The Great Attractor could mean a fatal attraction. Or not.

How an artist imagines the territory inhabited by the Great Attractor.

Have you ever had that horror-movie feeling (minus the ominous music) that something was stalking you—except the fog was so thick or the night so impenetrable, even if you swore on the Necronomicon that something which may or may not have poison saliva and multiple rows of teeth was literally exhaling swamp breath on the back of your neck, no one would believe it?

Enter the Great Attractor.

It’s pretty much the galactic Thing That Must Not Be Named. Since astronomers first felt this gravitational anomaly creeping up on the Milky Way, the Great Attractor has been one of the scariest mysteries lurking in the shadows of space—mostly because it was a mystery. Not that it’s much less of one now. Whatever proverbial flashlight our telescopes and satellites have been able to shine on this menacing mass has either been obscured by other galaxies or deflected by space junk. Whatever it hides behind makes the invisible threat seem even more monstrous. But just what is this thing, and should earthlings be afraid?

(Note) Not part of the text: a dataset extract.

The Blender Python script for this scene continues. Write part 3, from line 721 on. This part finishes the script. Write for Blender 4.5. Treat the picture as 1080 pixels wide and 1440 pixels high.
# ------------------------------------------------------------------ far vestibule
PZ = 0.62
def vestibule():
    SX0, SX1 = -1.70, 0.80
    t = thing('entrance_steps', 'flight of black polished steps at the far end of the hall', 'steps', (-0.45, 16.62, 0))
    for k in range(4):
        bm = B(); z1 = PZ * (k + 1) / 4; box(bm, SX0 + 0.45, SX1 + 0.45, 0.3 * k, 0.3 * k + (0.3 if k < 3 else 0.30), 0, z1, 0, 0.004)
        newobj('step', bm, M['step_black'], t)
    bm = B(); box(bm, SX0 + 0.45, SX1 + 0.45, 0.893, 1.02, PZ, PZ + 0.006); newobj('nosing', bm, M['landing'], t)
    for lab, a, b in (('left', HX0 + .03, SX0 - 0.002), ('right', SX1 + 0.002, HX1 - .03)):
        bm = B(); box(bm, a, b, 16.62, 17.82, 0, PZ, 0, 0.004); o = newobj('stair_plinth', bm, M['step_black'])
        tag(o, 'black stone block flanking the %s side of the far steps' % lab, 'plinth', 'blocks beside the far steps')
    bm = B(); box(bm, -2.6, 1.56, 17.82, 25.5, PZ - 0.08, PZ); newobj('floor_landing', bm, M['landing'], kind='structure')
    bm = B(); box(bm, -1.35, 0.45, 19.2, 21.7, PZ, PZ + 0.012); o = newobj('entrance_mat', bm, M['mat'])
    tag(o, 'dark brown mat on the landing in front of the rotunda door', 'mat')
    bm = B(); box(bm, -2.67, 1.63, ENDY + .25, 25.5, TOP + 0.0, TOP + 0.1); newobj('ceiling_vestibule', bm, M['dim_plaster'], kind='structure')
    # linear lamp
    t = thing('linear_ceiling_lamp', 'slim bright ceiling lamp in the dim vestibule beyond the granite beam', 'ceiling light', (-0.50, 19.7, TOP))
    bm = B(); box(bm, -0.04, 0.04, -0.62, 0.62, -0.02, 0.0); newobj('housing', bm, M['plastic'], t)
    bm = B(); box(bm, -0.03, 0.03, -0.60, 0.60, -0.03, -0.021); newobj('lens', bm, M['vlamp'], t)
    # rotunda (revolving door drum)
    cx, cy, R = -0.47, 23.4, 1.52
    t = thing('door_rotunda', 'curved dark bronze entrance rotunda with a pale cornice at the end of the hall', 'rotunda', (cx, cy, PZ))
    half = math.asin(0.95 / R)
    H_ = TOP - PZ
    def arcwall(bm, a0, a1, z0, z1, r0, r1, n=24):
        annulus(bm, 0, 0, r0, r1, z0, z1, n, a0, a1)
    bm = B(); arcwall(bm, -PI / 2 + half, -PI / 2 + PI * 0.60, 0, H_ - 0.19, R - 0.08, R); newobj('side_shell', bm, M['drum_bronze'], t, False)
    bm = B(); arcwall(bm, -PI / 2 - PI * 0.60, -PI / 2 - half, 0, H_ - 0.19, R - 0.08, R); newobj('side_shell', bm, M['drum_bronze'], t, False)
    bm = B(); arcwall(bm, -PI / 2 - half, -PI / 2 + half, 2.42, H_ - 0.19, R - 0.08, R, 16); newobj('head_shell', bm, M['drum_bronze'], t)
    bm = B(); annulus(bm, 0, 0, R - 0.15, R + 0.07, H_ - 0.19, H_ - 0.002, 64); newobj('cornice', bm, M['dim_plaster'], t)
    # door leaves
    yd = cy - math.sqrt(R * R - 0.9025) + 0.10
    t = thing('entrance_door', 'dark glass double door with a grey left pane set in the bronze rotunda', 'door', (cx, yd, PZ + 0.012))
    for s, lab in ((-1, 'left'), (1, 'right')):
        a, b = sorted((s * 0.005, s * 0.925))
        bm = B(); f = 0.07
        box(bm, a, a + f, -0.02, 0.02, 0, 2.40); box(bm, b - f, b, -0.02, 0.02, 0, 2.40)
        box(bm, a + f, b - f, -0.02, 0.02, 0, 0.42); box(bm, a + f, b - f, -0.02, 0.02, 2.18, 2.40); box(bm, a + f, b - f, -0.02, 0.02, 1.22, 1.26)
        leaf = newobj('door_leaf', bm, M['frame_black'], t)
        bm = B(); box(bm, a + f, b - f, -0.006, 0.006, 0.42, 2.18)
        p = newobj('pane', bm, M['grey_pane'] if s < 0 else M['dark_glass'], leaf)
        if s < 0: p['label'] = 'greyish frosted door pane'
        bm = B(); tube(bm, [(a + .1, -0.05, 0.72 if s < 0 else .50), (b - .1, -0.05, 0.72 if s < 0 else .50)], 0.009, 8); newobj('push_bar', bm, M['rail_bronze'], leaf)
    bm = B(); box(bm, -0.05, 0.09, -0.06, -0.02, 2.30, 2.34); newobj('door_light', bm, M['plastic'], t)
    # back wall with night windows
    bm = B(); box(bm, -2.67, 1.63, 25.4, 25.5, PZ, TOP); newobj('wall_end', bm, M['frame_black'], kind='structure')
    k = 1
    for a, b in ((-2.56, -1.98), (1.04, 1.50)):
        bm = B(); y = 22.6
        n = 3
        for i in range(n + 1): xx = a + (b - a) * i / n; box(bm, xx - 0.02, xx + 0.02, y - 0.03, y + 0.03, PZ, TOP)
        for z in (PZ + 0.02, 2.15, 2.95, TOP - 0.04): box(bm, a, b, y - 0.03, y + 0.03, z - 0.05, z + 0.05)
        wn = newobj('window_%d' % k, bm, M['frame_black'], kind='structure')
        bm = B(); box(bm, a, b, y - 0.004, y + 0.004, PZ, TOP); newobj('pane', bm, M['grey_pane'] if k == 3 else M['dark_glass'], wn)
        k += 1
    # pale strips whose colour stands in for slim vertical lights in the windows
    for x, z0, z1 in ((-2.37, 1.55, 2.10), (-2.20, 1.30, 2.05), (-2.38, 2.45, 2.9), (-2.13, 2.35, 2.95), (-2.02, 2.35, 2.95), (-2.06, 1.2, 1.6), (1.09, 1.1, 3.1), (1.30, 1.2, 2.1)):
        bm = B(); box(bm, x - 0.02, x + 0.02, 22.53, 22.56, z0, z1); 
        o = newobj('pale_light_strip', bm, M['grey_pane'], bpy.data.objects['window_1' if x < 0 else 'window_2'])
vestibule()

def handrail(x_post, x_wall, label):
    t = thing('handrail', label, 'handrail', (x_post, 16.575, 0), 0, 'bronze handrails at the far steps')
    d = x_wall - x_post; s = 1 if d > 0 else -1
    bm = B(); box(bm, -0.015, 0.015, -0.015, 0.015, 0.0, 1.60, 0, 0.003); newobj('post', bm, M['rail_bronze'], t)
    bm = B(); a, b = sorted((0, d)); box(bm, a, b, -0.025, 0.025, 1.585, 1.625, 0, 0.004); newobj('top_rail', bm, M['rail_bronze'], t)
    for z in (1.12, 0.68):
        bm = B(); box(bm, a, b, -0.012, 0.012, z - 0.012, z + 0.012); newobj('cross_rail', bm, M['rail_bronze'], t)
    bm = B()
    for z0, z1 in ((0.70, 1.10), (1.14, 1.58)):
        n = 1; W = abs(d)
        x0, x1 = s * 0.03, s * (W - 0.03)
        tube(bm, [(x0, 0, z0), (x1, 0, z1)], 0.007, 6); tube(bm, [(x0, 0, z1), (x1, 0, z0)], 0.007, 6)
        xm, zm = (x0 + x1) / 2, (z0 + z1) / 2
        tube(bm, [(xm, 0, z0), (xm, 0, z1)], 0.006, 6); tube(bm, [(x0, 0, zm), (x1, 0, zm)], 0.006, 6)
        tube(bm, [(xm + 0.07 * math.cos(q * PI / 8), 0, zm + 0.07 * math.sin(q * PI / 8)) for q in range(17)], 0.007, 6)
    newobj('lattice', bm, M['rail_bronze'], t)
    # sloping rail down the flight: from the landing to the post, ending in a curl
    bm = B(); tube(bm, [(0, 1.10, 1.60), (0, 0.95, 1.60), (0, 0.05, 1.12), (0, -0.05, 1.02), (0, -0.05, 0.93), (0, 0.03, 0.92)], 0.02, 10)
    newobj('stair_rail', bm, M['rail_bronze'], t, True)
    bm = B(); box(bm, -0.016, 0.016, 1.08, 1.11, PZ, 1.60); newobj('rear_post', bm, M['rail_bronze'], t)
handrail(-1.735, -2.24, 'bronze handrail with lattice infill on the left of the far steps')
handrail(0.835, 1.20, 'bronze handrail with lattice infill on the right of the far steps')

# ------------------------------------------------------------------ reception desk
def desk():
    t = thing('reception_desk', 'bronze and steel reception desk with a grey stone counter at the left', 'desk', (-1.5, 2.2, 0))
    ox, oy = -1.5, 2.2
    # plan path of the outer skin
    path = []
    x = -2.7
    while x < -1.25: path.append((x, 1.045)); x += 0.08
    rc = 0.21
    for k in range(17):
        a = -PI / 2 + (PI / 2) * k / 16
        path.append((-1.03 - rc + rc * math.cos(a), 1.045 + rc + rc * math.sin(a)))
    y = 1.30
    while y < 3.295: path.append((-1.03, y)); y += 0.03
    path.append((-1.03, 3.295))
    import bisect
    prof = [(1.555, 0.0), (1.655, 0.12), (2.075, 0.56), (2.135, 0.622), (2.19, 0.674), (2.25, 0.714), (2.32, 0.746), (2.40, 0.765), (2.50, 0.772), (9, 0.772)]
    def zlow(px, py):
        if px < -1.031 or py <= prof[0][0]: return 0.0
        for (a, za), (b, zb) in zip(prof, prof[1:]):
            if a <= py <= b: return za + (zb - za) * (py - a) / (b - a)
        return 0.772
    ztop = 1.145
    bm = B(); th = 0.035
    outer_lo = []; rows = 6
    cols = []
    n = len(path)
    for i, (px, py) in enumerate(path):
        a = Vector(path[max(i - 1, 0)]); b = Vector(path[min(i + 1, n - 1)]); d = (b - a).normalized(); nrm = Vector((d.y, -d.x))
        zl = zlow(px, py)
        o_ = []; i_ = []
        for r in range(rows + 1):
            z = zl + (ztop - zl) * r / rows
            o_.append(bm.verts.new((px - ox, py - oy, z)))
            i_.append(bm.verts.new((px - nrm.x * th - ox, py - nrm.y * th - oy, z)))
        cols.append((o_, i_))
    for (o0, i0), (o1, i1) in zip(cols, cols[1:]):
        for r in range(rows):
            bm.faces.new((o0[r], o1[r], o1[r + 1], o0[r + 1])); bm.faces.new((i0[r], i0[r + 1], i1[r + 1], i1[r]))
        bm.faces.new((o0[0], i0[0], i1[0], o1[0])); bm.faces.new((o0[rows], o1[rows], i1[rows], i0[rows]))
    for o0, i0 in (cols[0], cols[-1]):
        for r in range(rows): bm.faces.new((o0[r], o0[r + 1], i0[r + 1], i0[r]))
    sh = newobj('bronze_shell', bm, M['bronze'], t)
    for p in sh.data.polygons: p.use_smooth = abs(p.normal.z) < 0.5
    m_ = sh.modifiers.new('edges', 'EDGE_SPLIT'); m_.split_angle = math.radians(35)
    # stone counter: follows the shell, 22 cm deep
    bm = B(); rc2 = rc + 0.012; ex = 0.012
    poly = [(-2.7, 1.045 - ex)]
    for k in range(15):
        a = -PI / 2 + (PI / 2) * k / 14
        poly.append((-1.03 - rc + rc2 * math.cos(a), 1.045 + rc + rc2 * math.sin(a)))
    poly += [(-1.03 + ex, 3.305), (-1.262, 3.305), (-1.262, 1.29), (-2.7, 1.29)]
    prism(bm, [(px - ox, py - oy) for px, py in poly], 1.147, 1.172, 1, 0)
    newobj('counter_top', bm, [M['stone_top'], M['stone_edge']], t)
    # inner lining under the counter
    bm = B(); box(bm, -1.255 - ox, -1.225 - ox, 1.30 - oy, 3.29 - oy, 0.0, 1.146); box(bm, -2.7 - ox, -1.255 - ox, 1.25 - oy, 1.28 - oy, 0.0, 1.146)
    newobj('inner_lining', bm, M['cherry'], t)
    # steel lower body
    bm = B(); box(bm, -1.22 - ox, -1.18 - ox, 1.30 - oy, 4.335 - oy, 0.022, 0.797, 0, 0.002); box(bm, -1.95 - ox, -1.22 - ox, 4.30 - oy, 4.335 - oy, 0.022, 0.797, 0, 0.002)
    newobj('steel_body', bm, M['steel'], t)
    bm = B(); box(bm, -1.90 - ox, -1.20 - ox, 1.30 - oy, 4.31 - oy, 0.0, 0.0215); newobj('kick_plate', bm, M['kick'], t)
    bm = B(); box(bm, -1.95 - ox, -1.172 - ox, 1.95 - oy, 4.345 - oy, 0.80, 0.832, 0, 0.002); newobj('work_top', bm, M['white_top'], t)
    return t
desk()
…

The only way we can prove the existence of the Great Attractor is from evidence it leaves behind. It is slowly crawling out of the depths of the Laniakea Supercluster and toward the Shapley Supercluster in our backyard. Telescopes haven’t been able to get an eyeful of it until fairly recently because the the Milky way is in the way, and our galaxy is littered with space junk. What we’ve been able to illuminate in the sea of darkness it inhabits is that this cosmic Cthulhu, tens of thousands of times more immense than the Milky Way and seemingly scary enough that astronomers call its lair the Zone of Avoidance, affects the motion of galaxies and star clusters by drawing them and every celestial object within its grasp (a radius of up to hundreds of millions of light-years) ever closer to it. The only monster that can reach its tentacles over such vast expanses of the universe is a gargantuan blob of gravity.

Hubble Telescope footage of the Great Attractor's Zone of Avoidance

Actual Hubble Telescope image of the Zone of Avoidance. The Great Attractor is technically neither a thing (though it does come off as some sort of monstrous Lovecraftian thing) or a place, but rather a phenomenon that creates a new location for this danger zone wherever it lurks.

You don’t need to a math prodigy or an android to figure out that our galaxy, which is about 520 million light-years from Laniakea and 650 light-years away from Shapley, falls within the realm of celestial clusters that could theoretically fall into a danse macabre with this gravitational ghost. The question is whether we’re actually caught in the excruciatingly slow process of being dragged towards a chasm of crushing gravity.

The Thing From Outer Space is creeping closer and closer to the Shapley cluster in the Centaurus galaxy. Celestial bodies floating in the universe usually expand with it, but there are so many in this cluster that their gravitational interactions keep pulling them closer together. Even our own cluster is undergoing this phenomenon. Gravity will pull our clique of nearby galaxies uncomfortably close until the Milky Way and Andromeda get into the most epic catfight in the universe. The Great Attractor is likely to turn up the gravity when it invades Shapley, and eventually the Milky Way—and it more than creeps among the stars. Astronomers first shed light on it after mapping the Cosmic Microwave Background, which sounds more like a TV dinner than an investigation of the cosmos. The slightest aberration in space temperature tipped them off to something huge and invisible hurtling through space the at 370 miles per second. How it got to racing through galaxies is still beyond science. If this thing is flying in our general direction at such a high velocity, the Milky Way’s future looks grim. Or not.

Even if our galaxy had a horoscope, it wouldn’t read “certain death” for several billion years. While the Great Attractor would theoretically smash the Milky Way if it kept travelling at the same velocity until it had us as its prey, it would have to do so in one piece. The monster will likely meet its end when one of the superclusters it passes through inevitably collapses and dismembers it. We probably have a greater chance of a zombie apocalypse than a gravitational one.